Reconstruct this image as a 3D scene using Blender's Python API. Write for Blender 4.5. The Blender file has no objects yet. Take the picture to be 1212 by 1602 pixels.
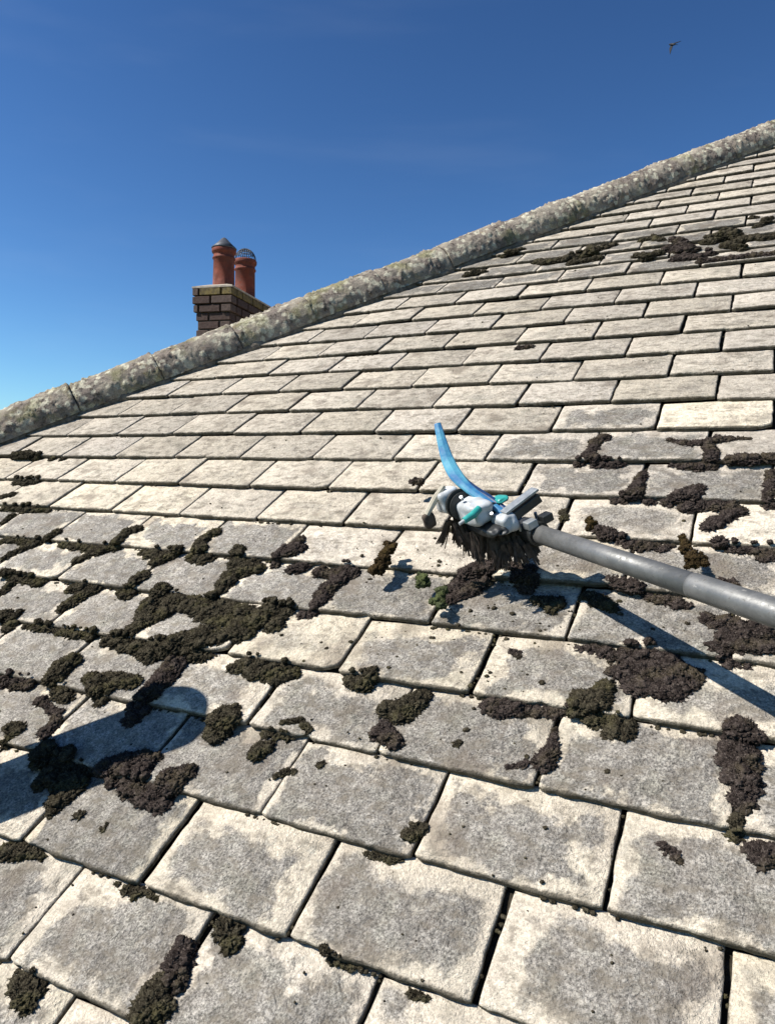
import bpy, bmesh, math, random
import numpy as np
from mathutils import Vector, Matrix, noise

# ------------------------------------------------------------------ camera, sky, sun, exposure
sc = bpy.context.scene
G = 0.18                      # one course of tiles, metres; the roof is laid out in courses
CAM = Vector((0.0, 0.0, 5.2))
cam_d = bpy.data.cameras.new("camera")
cam = bpy.data.objects.new("camera", cam_d)
sc.collection.objects.link(cam)
sc.camera = cam
cam_d.sensor_fit = 'HORIZONTAL'
cam_d.sensor_width = 36.0
cam_d.lens = 34.25
cam_d.clip_start = 0.02
cam_d.clip_end = 3000
cr = Vector((0.99973, 0.00096, 0.02319)); cu = Vector((-0.02321, 0.04115, 0.99888)); cf = Vector((0, 0.99915, -0.04116))
cam.matrix_world = Matrix(((cr[0], cu[0], -cf[0], CAM[0]), (cr[1], cu[1], -cf[1], CAM[1]), (cr[2], cu[2], -cf[2], CAM[2]), (0, 0, 0, 1)))

SUN_AZ, SUN_EL = -103.0, 48.0
world = bpy.data.worlds.new("World")
sc.world = world
world.use_nodes = True
wn = world.node_tree
sky = wn.nodes.new("ShaderNodeTexSky")
sky.sky_type = 'NISHITA'
sky.sun_disc = False
sky.sun_elevation = math.radians(SUN_EL)
sky.sun_rotation = math.radians(SUN_AZ)
sky.altitude = 100
sky.air_density = 1.0
sky.dust_density = 0.15
sky.ozone_density = 3.0
gam = wn.nodes.new("ShaderNodeGamma"); gam.inputs[1].default_value = 1.5
wn.links.new(sky.outputs[0], gam.inputs[0])
tint = wn.nodes.new("ShaderNodeMix"); tint.data_type = 'RGBA'; tint.blend_type = 'MULTIPLY'
tint.inputs[0].default_value = 1.0
tint.inputs[7].default_value = (0.505, 0.632, 0.672, 1)
wn.links.new(gam.outputs[0], tint.inputs[6])
wtc = wn.nodes.new("ShaderNodeTexCoord")
wmap = wn.nodes.new("ShaderNodeMapping"); wmap.inputs["Rotation"].default_value = (0.3, 0.9, 0.2); wmap.inputs["Scale"].default_value = (1.2, 5.0, 9.0)
wn.links.new(wtc.outputs["Generated"], wmap.inputs[0])
wno = wn.nodes.new("ShaderNodeTexNoise"); wno.inputs["Scale"].default_value = 1.6; wno.inputs["Detail"].default_value = 5
wn.links.new(wmap.outputs[0], wno.inputs["Vector"])
wr = wn.nodes.new("ShaderNodeMapRange"); wr.interpolation_type = 'SMOOTHSTEP'
for i_, v_ in ((1, 0.50), (2, 0.78), (3, 0.0), (4, 0.03)): wr.inputs[i_].default_value = v_
wn.links.new(wno.outputs[0], wr.inputs[0])
wisp = wn.nodes.new("ShaderNodeMix"); wisp.data_type = 'RGBA'
wn.links.new(wr.outputs[0], wisp.inputs[0]); wn.links.new(tint.outputs[2], wisp.inputs[6])
wisp.inputs[7].default_value = (9.5, 10.5, 12.0, 1)          # thin high cirrus, barely there
wn.links.new(wisp.outputs[2], wn.nodes["Background"].inputs[0])
wn.nodes["Background"].inputs[1].default_value = 0.05
S = Vector((math.sin(math.radians(SUN_AZ)) * math.cos(math.radians(SUN_EL)),
            math.cos(math.radians(SUN_AZ)) * math.cos(math.radians(SUN_EL)), math.sin(math.radians(SUN_EL))))
sun_d = bpy.data.lights.new("sun", 'SUN')
sun_d.energy = 5.0
sun_d.angle = math.radians(0.53)
sun_d.color = (1.0, 0.95, 0.87)
sun = bpy.data.objects.new("sun", sun_d)
sc.collection.objects.link(sun)
sun.rotation_euler = S.to_track_quat('Z', 'Y').to_euler()
sc.view_settings.view_transform = 'Standard'
sc.view_settings.look = 'None'
sc.view_settings.gamma = 1
sc.view_settings.exposure = 0.76
sc.view_settings.use_curve_mapping = False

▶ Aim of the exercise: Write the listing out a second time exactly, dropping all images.

▶ Response for this exercise:
Reconstruct this image as a 3D scene using Blender's Python API. Write for Blender 4.5. The Blender file has no objects yet. Take the picture to be 1212 by 1602 pixels.
import bpy, bmesh, math, random
import numpy as np
from mathutils import Vector, Matrix, noise

# ------------------------------------------------------------------ camera, sky, sun, exposure
sc = bpy.context.scene
G = 0.18                      # one course of tiles, metres; the roof is laid out in courses
CAM = Vector((0.0, 0.0, 5.2))
cam_d = bpy.data.cameras.new("camera")
cam = bpy.data.objects.new("camera", cam_d)
sc.collection.objects.link(cam)
sc.camera = cam
cam_d.sensor_fit = 'HORIZONTAL'
cam_d.sensor_width = 36.0
cam_d.lens = 34.25
cam_d.clip_start = 0.02
cam_d.clip_end = 3000
cr = Vector((0.99973, 0.00096, 0.02319)); cu = Vector((-0.02321, 0.04115, 0.99888)); cf = Vector((0, 0.99915, -0.04116))
cam.matrix_world = Matrix(((cr[0], cu[0], -cf[0], CAM[0]), (cr[1], cu[1], -cf[1], CAM[1]), (cr[2], cu[2], -cf[2], CAM[2]), (0, 0, 0, 1)))

SUN_AZ, SUN_EL = -103.0, 48.0
world = bpy.data.worlds.new("World")
sc.world = world
world.use_nodes = True
wn = world.node_tree
sky = wn.nodes.new("ShaderNodeTexSky")
sky.sky_type = 'NISHITA'
sky.sun_disc = False
sky.sun_elevation = math.radians(SUN_EL)
sky.sun_rotation = math.radians(SUN_AZ)
sky.altitude = 100
sky.air_density = 1.0
sky.dust_density = 0.15
sky.ozone_density = 3.0
gam = wn.nodes.new("ShaderNodeGamma"); gam.inputs[1].default_value = 1.5
wn.links.new(sky.outputs[0], gam.inputs[0])
tint = wn.nodes.new("ShaderNodeMix"); tint.data_type = 'RGBA'; tint.blend_type = 'MULTIPLY'
tint.inputs[0].default_value = 1.0
tint.inputs[7].default_value = (0.505, 0.632, 0.672, 1)
wn.links.new(gam.outputs[0], tint.inputs[6])
wtc = wn.nodes.new("ShaderNodeTexCoord")
wmap = wn.nodes.new("ShaderNodeMapping"); wmap.inputs["Rotation"].default_value = (0.3, 0.9, 0.2); wmap.inputs["Scale"].default_value = (1.2, 5.0, 9.0)
wn.links.new(wtc.outputs["Generated"], wmap.inputs[0])
wno = wn.nodes.new("ShaderNodeTexNoise"); wno.inputs["Scale"].default_value = 1.6; wno.inputs["Detail"].default_value = 5
wn.links.new(wmap.outputs[0], wno.inputs["Vector"])
wr = wn.nodes.new("ShaderNodeMapRange"); wr.interpolation_type = 'SMOOTHSTEP'
for i_, v_ in ((1, 0.50), (2, 0.78), (3, 0.0), (4, 0.03)): wr.inputs[i_].default_value = v_
wn.links.new(wno.outputs[0], wr.inputs[0])
wisp = wn.nodes.new("ShaderNodeMix"); wisp.data_type = 'RGBA'
wn.links.new(wr.outputs[0], wisp.inputs[0]); wn.links.new(tint.outputs[2], wisp.inputs[6])
wisp.inputs[7].default_value = (9.5, 10.5, 12.0, 1)          # thin high cirrus, barely there
wn.links.new(wisp.outputs[2], wn.nodes["Background"].inputs[0])
wn.nodes["Background"].inputs[1].default_value = 0.05
S = Vector((math.sin(math.radians(SUN_AZ)) * math.cos(math.radians(SUN_EL)),
            math.cos(math.radians(SUN_AZ)) * math.cos(math.radians(SUN_EL)), math.sin(math.radians(SUN_EL))))
sun_d = bpy.data.lights.new("sun", 'SUN')
sun_d.energy = 5.0
sun_d.angle = math.radians(0.53)
sun_d.color = (1.0, 0.95, 0.87)
sun = bpy.data.objects.new("sun", sun_d)
sc.collection.objects.link(sun)
sun.rotation_euler = S.to_track_quat('Z', 'Y').to_euler()
sc.view_settings.view_transform = 'Standard'
sc.view_settings.look = 'None'
sc.view_settings.gamma = 1
sc.view_settings.exposure = 0.76
sc.view_settings.use_curve_mapping = False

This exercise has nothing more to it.